Wednesday, February 18, 2009

"Taaalk!"

Story time before bed is usually Daddy's time with Ivie, while I nurse Macie. But since Dale was out of town the last five nights, I've gotten the pleasure of snuggling with Ivie in her rocking chair for "two books" each night. Like most toddlers, I guess, she gets into ruts with her book selection, choosing the same ones over and over for nights on end, before finally deciding to mix it up.

Well, the book-of-choice these days is "365 Stories for Little Girls". Ivie calls it "Mommy's book", because it happens to be one of the ones that got taken out of her room after the book episode I described in my "Respecting Books" post in November. So when she found it in my hiding spot in our guest room a few weeks ago, she brought it to her room and added it back to her bookshelf. I think she's learned her lesson about taking care of books, so we're using it as a test case before bringing any of the others back into the rotation.

As the title describes, this is a really thick "big-girl" book (read: paper pages, not board) with a lot of stories (365 to be exact, though some of them are short poems). Not a good bedtime book, because there's obviously no way that you can read it all before bed, even though Ivie really tries to get you to flip through one page at a time, as you can with her other toddler board books. I have to draw the line at reading 8 pages of a Table of Contents!

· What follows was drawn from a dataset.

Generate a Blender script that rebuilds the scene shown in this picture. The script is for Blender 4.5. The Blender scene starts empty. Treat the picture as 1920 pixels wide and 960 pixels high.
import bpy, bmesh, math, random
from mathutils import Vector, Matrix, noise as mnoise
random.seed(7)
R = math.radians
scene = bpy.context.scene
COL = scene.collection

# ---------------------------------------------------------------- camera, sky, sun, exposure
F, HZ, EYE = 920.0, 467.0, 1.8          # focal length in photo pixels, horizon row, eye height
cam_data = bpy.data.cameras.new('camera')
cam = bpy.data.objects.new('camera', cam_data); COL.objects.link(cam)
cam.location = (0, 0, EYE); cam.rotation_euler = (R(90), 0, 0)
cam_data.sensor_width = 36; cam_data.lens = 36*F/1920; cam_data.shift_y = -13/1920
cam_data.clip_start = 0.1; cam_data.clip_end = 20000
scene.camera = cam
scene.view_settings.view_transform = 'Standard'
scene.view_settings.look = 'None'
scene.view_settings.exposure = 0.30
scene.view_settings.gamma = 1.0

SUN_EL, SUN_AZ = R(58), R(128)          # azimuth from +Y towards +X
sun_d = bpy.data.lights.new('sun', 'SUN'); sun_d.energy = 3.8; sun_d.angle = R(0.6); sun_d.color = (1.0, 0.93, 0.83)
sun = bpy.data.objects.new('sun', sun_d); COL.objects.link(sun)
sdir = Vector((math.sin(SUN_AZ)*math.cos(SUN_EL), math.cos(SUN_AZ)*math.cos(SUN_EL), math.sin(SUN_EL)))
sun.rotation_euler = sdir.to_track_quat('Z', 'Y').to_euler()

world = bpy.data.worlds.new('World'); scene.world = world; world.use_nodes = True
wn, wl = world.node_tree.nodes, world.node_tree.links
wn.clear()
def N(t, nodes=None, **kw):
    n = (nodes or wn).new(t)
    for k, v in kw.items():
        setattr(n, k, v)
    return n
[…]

Anyway, the past five days were my first experience with trying to read this book before bed in a manner that was both appropriate in terms of time spent, as well as sufficient to meet Ivie's specific demands as to how books should be read before bed. I must admit that it's a bit overwhelming. How in the WORLD do you read to a toddler a book that is written for school-aged children who can actually sit still and listen while you read hundreds of words on each page?!?

My solution will not surprise you. You DON'T. Instead, you pick a sentence or two on each page, preferably ones that include some action. Or you describe what is in the various pictures (thank goodness there are at least pictures in this book - try reading the New Testament to your child from one of those mini-bibles when she chooses it off of her bookshelf at bedtime!).

But even taking this route is still overwhelming sometimes. There were more than a few times in the past several days when Ivie would turn the page and wait on me to start reading. If I wasn't quick enough in deciphering how I could make the page make sense in 3 sentences or less, and, thus, remained quiet for longer than she deemed suitable, she would exclaim, in an exasperated voice, "Mommy, TAAALK!". And, to make it even better, the word "talk" came out of her with a little southern accent (not sure where it comes from) and she looked at me expectantly with her eyebrows raised. And if she was really annoyed, I was even lucky enough to get a slight roll of the eyes.

Something about that just makes me laugh.